Richard Jewell
Director: Clint Eastwood
Malapaso Productions / Appian Way Productions / Warner Bros. Pictures
Richard Jewell is the story of a security guard that went from national hero to chief suspect in a crushing blow for his own health and sanity and in an awful trial-by-media persecution that is just part of the downfall of the alleged American dream.
Clint Eastwood is in fine filmmaking form here – with this tone poem of an internalised anxiety; his Richard Jewell (the character and the film) is everything that is wrong with power structures in microcosm. But unfortunately the film has been met with some miss-the-point criticisms because of Eastwood’s own political stance and the poor decision (put it down to lazy writing and old-fashioned sexism) to cast Olivia Wilde as a one-note reporter that doesn’t get to do a lot beyond sleeping with a source to get the story – which never actually happened.
That is a bad mistake to add into the film. Reducing the journalist down to female and mocking her as oversexed. Far more interesting is the fact that the real journo was a muck-racking piece of shit, regardless of sexual appetite or gender. This, I guess, is where people get to attach Eastwood’s political motives; his critiquing of a liberal agenda, etc.
But really what’s on display here, and what’s important here, is the story of Jewell. Some deluded, Dunning-Kruger specimen of rent-a-cop that fit the obvious profiles (weird loner, lives with mum, gun-obsessed, not well-liked, obese). And the capturing of Jewell for this film by relatively unknown actor Paul Walter Hauser is sublime. It is poetry. Ballet.
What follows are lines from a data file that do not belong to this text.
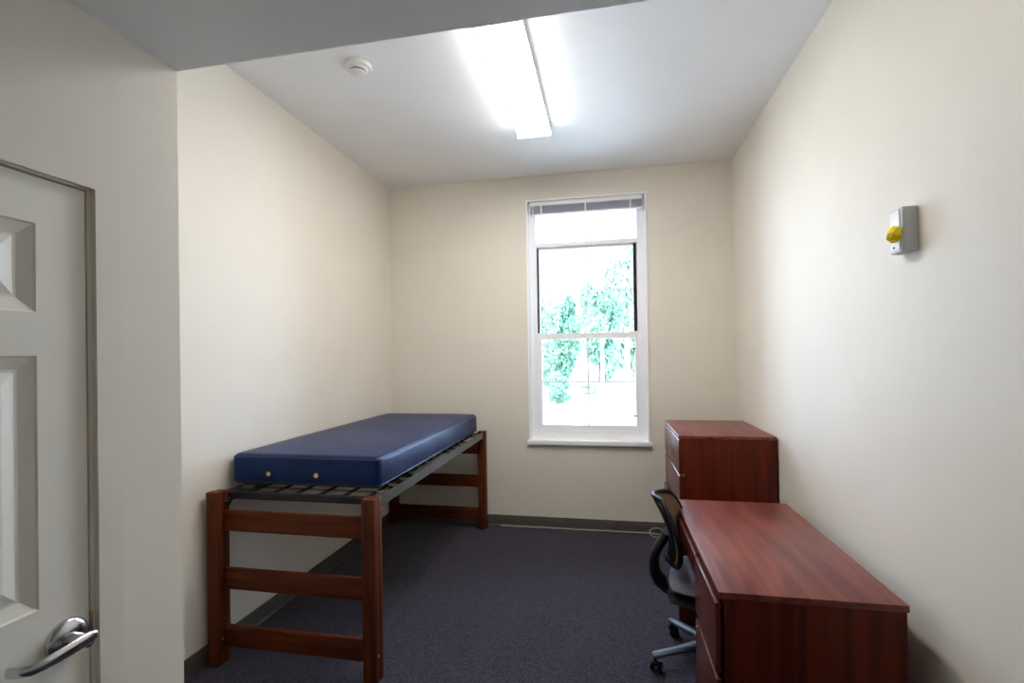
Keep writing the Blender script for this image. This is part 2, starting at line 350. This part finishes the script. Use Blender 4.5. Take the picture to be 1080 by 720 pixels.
# ------------------------------------------------------------------ smoke detector
sp = (-1.392, 2.575, H)
smo = thing('smoke_detector', 'small round white smoke detector on the ceiling near the left wall', 'smoke detector', sp)
FL = Matrix.Translation(sp) @ Matrix.Rotation(PI, 4, 'X')
mb = MB(); mb.lathe([(.0, .0005), (.078, .0005), (.079, .010), (.074, .020), (.060, .022), (.0, .022)], FL, 40); mb.build('mounting_base', M_wplast, smo, sp)
mb = MB(); mb.lathe([(.0, .0221), (.056, .0221), (.055, .030), (.052, .0345), (0, .0345)], FL, 40); mb.build('sensor_body', M_wplast, smo, sp)
mb = MB(); mb.lathe([(.0, .0346), (.043, .0346), (.043, .0415), (0, .0415)], FL, 32); mb.build('vent_ring', M_dark, smo, sp)
mb = MB(); mb.lathe([(.0, .0416), (.047, .0416), (.046, .047), (.038, .052), (0, .054)], FL, 40); mb.build('cap', M_wplast, smo, sp)

# ------------------------------------------------------------------ strobe on right wall
so = (XR, 2.03, 2.045)
stb = thing('alarm_strobe', 'grey and white wall alarm with a yellow faceted lens', 'alarm strobe', so)
mb = MB(); mb.prism([(XR - .001, 1.968), (XR - .001, 2.062), (XR - .030, 2.062), (XR - .046, 2.054), (XR - .051, 1.978), (XR - .048, 1.970)], 2, 1.968, 2.128, .003); mb.build('housing', M_grey, stb, so)
mb = MB(); mb.prism([(XR - .0512, 1.980), (XR - .0455, 2.050), (XR - .048, 2.052), (XR - .0545, 1.982)], 2, 1.976, 2.121, .0008); mb.build('faceplate', M_wplast, stb, so)
t = bmesh.new(); bmesh.ops.create_icosphere(t, subdivisions=2, radius=1); random.seed(9)
for v in t.verts:
    v.co *= 1 + random.uniform(-.22, .08)
mb = MB(); mb.join(t, Matrix.Translation((XR - .056, 2.000, 2.036)) @ Matrix.Diagonal((.034, .031, .035, 1))); mb.build('lens', M_amber, stb, so, smooth=0)
mb = MB(); mb.lathe([(.004, 0), (.004, .002), (0, .0025)], Matrix.Translation((XR - .0515, 2.02, 1.988)) @ Matrix.Rotation(-PI / 2, 4, 'Y'), 12); mb.build('screw', M_dark, stb, so)

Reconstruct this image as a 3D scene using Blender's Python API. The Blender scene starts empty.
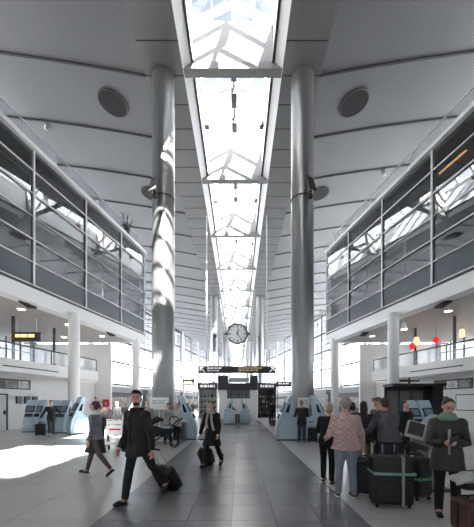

Maybe you saw him in I, Tonya, a bit-part but very good. Here he is utterly mesmeric, the layers (pardon any pun) of Richard Jewell are so complicated, so crucial to the deep understanding of this movie. Jewell wanted only one thing in life: To be a cop. That he researched it to such a level that he got obsessed with collecting weapons and getting into the mind of the sort of criminals he hoped to one day apprehend means he was the perfect person to have on hand as a security guard at the 1996 Atlanta Olympics. As a crowd of unknowing civilians danced en masse to The Macarena, Jewell identifies a pipe bomb and warns the people to scatter. He is a hero that saved lives.
But a disgruntled boss, a profile of him as a slob and a know-it-all and then unscrupulous journalists and a crooked, lazy FBI agent (Jon Hamm is devastatingly good and so thoroughly unlikable here) means that Jewell doesn’t really have a chance.
He might occasionally be his own worst enemy too – mouthing off at times, in awe of police procedure at others, he struggles to do what his lawyer (the always brilliant Sam Rockwell) tells him to do. And doesn’t seem to realise how quickly he is doing extra digging with the FBI’s spade.
The cast in this film is brilliant, a further shame that Wilde was reduced to nearly nothing. Kathy Bates is sublime as the overwhelmed mother who just wanted to be proud of a hero-son. Nina Arianda (maybe you know her from TV’s Goliath) is consistently outstanding in a wide variety of roles. And here as Rockwell’s partner and paralegal she is again superb.
What’s most amazing about this film though is the performance of Hauser. It is deep, nuanced. It is ultimately heart breaking.
Eventually, the real Richard Jewell had his name cleared. But the damage was done. He died at 44, result of a heart attack and complications from diabetes. He was broken by a system that had no need nor interest in ever caring about him. For whatever you don’t like about Eastwood, or for whatever secret messaging he puts into this film he does get to the heart of it – or his film does thanks to the amazing story and the efforts of an unlikely, almost unknown lead actor.
Funnily enough, this film did feel, at times, connected to I, Tonya. Where that was the sort of American movie that embarrasses the country that provides the source-material – perhaps through it’s sympathetic portrait of an underclass – Richard Jewell shows the flip side; the sympathy arriving too late. In this case it couldn’t save the man that had saved the lives of thousands.